:: COLLECTED DATA ::
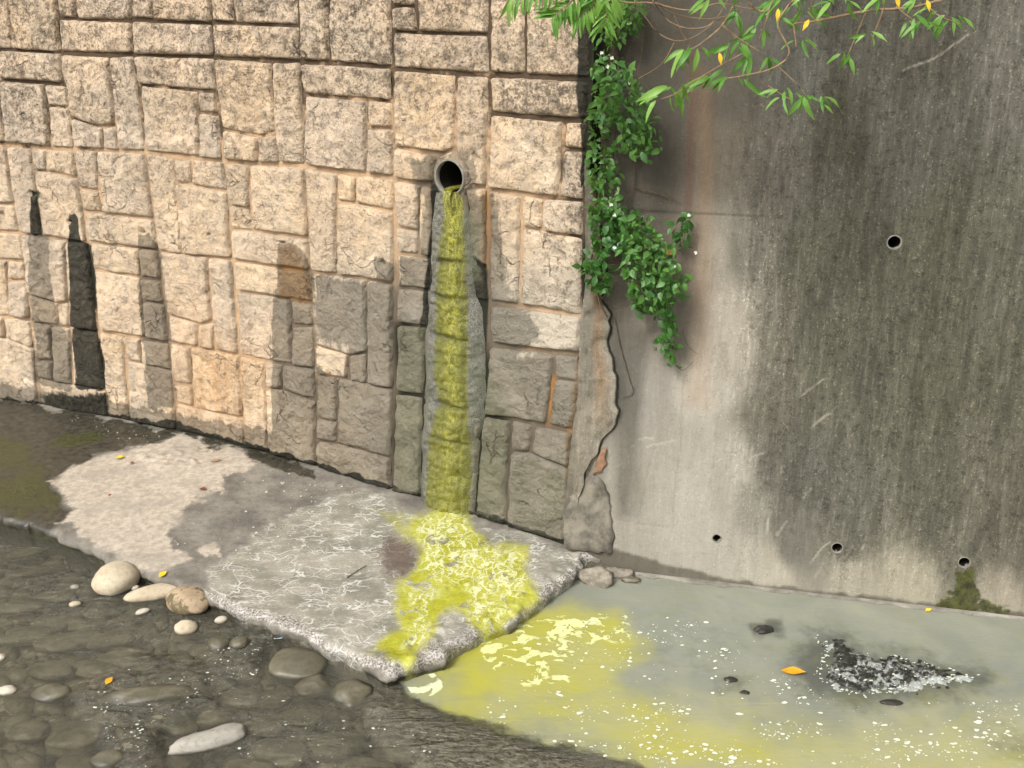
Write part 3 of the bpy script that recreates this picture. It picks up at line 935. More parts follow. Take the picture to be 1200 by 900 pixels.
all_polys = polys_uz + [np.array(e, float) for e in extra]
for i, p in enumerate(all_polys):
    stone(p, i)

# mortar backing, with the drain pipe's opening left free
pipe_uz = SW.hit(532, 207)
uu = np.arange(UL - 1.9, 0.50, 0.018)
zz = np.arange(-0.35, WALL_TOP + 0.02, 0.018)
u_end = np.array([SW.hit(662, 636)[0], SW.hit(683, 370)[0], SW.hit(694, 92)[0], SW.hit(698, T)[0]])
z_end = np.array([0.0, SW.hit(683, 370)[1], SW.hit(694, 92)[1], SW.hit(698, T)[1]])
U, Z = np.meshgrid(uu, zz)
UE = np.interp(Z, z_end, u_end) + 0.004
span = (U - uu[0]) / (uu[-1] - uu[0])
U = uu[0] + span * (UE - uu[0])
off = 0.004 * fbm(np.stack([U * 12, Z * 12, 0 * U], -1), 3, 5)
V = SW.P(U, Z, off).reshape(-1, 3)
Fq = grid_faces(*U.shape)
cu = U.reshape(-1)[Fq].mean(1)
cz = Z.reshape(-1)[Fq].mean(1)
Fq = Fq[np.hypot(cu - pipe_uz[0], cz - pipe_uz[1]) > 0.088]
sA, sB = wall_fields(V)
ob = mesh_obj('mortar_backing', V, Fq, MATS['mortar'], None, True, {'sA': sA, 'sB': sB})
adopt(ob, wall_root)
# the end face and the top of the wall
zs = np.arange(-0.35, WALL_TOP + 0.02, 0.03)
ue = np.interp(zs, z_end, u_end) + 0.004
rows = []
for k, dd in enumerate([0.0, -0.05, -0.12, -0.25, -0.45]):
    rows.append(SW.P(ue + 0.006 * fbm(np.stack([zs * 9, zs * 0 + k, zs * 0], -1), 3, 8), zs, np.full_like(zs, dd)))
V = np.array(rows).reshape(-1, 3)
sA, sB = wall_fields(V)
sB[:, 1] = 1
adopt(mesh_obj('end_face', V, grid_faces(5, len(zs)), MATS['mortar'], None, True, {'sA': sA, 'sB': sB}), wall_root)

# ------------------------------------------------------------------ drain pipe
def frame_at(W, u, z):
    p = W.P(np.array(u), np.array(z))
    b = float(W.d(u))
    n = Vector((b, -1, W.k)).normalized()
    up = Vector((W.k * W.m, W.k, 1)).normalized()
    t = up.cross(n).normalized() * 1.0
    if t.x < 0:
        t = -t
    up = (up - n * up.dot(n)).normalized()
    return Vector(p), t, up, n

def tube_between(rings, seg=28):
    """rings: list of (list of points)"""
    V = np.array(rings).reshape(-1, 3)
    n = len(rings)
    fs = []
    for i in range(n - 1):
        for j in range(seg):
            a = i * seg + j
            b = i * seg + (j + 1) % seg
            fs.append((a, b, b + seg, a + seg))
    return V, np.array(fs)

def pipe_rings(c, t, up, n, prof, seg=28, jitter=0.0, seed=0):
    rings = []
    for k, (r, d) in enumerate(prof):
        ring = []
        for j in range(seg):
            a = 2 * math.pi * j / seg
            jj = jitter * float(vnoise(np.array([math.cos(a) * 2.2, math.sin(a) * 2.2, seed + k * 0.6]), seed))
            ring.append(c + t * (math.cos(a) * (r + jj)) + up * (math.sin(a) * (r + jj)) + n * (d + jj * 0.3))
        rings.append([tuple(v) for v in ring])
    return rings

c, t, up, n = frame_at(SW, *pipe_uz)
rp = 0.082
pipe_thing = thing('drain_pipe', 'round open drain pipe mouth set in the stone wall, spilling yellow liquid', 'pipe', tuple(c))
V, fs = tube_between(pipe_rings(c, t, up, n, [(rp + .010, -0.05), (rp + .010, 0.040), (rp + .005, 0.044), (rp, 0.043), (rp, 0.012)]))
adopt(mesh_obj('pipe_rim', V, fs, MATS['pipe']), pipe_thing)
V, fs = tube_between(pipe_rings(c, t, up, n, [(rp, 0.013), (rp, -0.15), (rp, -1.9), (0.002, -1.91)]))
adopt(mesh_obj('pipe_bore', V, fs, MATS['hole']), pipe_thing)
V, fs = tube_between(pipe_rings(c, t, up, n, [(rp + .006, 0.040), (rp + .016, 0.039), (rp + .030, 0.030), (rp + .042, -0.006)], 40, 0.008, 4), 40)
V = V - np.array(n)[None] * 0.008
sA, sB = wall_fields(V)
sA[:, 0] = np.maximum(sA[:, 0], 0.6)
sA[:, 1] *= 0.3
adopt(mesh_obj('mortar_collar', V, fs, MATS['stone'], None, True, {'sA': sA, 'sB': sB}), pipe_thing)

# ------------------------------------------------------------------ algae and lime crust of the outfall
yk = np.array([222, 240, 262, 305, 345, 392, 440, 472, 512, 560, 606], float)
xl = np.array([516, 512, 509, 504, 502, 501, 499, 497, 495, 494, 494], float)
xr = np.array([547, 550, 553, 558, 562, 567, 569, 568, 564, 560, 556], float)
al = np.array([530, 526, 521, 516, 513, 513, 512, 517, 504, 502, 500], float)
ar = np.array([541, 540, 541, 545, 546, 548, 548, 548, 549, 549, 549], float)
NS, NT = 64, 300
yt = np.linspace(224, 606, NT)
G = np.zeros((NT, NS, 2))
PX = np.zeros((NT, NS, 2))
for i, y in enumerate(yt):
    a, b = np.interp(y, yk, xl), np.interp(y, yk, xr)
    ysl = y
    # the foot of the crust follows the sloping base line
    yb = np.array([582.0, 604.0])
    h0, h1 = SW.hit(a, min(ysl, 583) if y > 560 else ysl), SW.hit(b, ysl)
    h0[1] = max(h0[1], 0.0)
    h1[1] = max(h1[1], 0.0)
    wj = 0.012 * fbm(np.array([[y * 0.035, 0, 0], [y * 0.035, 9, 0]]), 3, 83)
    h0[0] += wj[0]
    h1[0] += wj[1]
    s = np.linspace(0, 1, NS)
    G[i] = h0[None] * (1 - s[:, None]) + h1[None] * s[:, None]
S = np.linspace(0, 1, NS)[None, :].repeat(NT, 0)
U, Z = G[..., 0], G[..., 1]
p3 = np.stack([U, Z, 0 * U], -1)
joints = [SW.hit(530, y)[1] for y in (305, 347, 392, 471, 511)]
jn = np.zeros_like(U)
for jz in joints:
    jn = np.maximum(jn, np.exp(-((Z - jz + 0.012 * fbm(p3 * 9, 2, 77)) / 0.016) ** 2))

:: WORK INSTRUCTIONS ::
Repeat exactly and only the lines from the start of the data above through the line that holds "stone(p, i)", inclusive. Pictures do not belong in the copy.

:: TASK SOLUTION ::
Write part 3 of the bpy script that recreates this picture. It picks up at line 935. More parts follow. Take the picture to be 1200 by 900 pixels.
all_polys = polys_uz + [np.array(e, float) for e in extra]
for i, p in enumerate(all_polys):
    stone(p, i)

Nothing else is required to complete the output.